Should You Hire a Financial Advisor or a Financial Coach?

Whether to hire a financial advisor or financial coach depends on your financial goals. If you're looking for someone to help you achieve big-picture goals like a flush investment portfolio or retirement account, a financial advisor could be better suited to give you the advice you need to allocate your cash and manage your portfolio.

That said, financial advisors can be costly. If you're just starting out with a smaller amount of money to invest, using a robo-advisor could be more affordable. Robo-advisors automate your investments based on your risk tolerance and time horizon, and can cost a fraction of what a one-on-one advisor might cost. For example, the annual fee for digital advising through Betterment and Wealthfront robo-advisors is 0.25% of your portfolio per year.

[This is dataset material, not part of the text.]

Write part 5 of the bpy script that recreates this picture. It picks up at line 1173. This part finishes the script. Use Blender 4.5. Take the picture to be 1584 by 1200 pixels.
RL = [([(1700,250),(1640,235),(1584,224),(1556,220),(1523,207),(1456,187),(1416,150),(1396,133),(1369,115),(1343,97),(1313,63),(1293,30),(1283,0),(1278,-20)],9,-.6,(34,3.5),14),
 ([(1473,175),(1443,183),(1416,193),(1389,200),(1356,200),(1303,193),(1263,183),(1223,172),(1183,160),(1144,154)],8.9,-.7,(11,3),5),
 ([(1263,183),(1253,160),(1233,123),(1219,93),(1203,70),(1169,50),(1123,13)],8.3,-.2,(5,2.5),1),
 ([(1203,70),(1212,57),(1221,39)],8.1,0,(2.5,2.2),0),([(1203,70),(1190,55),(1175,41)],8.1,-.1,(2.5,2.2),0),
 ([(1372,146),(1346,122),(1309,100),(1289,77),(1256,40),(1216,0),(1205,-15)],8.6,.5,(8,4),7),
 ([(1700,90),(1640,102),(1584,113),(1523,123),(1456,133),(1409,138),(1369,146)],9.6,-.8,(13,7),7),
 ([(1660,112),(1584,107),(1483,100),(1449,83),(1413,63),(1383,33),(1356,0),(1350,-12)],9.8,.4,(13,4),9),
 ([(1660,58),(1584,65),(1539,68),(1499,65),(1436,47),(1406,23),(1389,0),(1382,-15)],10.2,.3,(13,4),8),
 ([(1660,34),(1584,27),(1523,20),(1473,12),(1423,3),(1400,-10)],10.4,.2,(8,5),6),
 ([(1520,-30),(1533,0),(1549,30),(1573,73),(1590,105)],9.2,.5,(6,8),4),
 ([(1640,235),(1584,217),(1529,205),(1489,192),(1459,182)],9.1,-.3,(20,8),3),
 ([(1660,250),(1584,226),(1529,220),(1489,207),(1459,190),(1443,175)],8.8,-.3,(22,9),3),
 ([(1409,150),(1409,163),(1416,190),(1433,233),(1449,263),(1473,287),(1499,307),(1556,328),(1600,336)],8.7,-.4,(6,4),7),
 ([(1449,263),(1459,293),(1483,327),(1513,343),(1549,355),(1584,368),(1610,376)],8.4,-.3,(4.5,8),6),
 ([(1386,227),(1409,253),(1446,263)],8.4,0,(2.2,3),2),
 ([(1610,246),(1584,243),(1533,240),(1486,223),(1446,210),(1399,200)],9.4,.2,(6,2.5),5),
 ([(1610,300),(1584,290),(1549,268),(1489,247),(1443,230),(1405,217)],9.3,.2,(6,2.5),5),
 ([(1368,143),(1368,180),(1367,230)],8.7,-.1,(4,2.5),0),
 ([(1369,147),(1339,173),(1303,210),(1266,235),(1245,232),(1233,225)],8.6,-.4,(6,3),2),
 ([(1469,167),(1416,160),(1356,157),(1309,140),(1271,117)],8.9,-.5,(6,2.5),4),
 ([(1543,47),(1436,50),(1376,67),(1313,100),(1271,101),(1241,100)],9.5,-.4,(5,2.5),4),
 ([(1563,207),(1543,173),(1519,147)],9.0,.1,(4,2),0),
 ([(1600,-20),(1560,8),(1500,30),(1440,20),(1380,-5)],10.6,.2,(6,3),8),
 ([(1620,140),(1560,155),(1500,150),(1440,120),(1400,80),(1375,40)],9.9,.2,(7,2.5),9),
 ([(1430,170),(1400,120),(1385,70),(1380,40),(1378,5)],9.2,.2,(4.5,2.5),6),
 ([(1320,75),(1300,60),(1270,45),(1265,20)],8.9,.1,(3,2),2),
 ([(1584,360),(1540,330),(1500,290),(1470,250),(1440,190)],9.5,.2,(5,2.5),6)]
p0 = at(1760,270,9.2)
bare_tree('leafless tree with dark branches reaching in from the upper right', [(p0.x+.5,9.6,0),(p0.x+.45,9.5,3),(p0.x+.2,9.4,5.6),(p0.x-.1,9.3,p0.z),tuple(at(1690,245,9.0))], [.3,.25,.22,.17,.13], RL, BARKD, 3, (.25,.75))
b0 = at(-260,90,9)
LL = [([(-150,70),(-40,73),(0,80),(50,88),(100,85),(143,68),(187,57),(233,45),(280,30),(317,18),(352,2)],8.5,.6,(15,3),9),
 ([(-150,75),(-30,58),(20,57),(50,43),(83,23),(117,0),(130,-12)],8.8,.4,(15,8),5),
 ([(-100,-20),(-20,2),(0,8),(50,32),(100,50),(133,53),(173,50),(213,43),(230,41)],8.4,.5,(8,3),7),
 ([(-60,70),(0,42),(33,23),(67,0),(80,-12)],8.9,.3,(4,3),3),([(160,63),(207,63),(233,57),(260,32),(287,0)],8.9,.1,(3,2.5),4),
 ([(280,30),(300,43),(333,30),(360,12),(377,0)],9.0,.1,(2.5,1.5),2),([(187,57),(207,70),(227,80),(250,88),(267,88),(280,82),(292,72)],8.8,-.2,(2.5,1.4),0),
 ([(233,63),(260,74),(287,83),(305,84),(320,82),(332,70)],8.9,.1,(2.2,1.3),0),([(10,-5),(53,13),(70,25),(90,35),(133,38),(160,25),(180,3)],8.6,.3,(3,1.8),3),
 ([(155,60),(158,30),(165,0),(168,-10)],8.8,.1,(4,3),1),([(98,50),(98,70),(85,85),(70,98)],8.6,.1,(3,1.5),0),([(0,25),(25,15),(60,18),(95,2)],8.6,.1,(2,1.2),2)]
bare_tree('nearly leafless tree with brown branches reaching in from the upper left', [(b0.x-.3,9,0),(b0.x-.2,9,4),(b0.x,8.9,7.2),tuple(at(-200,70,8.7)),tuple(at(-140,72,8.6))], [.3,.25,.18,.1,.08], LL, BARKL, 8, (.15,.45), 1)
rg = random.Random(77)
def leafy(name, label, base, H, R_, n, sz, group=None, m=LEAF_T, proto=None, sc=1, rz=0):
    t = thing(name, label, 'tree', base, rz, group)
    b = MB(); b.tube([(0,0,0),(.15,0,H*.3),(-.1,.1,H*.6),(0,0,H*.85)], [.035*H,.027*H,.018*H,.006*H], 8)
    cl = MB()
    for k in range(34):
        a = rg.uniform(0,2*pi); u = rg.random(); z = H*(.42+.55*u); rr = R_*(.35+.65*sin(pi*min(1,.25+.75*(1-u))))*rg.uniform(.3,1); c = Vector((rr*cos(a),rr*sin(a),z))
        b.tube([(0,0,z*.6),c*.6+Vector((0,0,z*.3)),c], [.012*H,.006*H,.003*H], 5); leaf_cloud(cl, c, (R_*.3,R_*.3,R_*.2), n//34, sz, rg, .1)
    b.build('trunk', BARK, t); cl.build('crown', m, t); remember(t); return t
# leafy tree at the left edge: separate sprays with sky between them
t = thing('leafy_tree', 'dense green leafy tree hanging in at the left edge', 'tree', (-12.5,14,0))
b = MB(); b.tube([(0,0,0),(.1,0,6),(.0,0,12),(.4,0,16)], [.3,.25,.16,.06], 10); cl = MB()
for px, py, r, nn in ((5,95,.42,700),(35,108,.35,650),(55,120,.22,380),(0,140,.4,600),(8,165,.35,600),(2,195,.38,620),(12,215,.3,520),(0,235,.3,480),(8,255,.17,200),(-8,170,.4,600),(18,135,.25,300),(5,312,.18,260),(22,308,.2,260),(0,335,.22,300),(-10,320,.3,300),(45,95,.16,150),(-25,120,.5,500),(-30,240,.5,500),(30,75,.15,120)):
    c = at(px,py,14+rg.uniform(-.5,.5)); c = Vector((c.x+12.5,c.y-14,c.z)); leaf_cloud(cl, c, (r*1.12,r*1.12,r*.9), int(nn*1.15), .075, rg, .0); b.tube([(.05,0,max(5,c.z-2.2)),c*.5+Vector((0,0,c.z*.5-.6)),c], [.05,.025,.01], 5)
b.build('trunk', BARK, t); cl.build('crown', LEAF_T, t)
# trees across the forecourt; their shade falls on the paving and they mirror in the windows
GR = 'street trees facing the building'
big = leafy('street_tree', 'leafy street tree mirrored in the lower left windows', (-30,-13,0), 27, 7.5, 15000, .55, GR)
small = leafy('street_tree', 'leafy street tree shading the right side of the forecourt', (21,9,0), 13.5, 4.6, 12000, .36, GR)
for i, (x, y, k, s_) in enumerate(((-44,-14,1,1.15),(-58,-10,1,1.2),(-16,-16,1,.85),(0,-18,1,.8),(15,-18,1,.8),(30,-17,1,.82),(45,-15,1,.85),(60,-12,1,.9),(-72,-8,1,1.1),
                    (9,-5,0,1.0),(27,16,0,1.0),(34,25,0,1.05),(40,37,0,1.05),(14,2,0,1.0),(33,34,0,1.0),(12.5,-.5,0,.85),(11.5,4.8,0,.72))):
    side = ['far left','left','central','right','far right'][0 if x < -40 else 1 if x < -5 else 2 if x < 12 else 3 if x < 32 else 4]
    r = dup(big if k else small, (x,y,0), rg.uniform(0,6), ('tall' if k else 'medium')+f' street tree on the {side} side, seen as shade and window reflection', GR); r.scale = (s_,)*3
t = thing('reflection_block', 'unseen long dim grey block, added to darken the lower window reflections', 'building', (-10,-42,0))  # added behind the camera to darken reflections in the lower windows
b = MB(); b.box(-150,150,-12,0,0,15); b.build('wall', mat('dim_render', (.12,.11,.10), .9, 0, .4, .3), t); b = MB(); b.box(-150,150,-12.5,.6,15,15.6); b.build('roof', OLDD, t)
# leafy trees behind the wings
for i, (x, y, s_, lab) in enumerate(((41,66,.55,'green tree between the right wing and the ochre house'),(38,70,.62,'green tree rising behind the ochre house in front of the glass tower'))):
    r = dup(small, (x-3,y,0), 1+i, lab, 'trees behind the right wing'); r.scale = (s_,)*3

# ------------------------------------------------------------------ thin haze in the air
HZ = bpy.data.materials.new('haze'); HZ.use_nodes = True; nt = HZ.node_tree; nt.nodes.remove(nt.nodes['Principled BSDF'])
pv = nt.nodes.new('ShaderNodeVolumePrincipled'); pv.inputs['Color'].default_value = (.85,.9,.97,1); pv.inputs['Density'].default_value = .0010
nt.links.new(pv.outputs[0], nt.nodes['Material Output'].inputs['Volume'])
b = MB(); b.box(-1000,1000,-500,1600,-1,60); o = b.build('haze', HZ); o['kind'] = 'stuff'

A financial coach could be a better choice if, say, you want guidance to improve your credit to buy a house, need accountability in growing emergency savings or simply want support in making certain money decisions. Ongoing sessions could help you get on a better financial track. And the support and skills-building aspect of financial coaching could uplift and encourage you if you're feeling discouraged about your financial situation.

The Bottom Line

No matter what financial professional you choose, you should do your own homework on the strategies and investments they recommend to ensure they're giving you sound advice. You also shouldn't give someone access to your life savings to invest without knowing if they're licensed by the Financial Industry Regulatory Authority (FINRA).

Asking around for recommendations from friends and family is a good way to find a legitimate financial advisor or coach. When it's time to interview a financial professional, hop on a call to find out what their pay structure is, and ask what their financial philosophy and strategies are to make sure they align with what you believe in and want to achieve.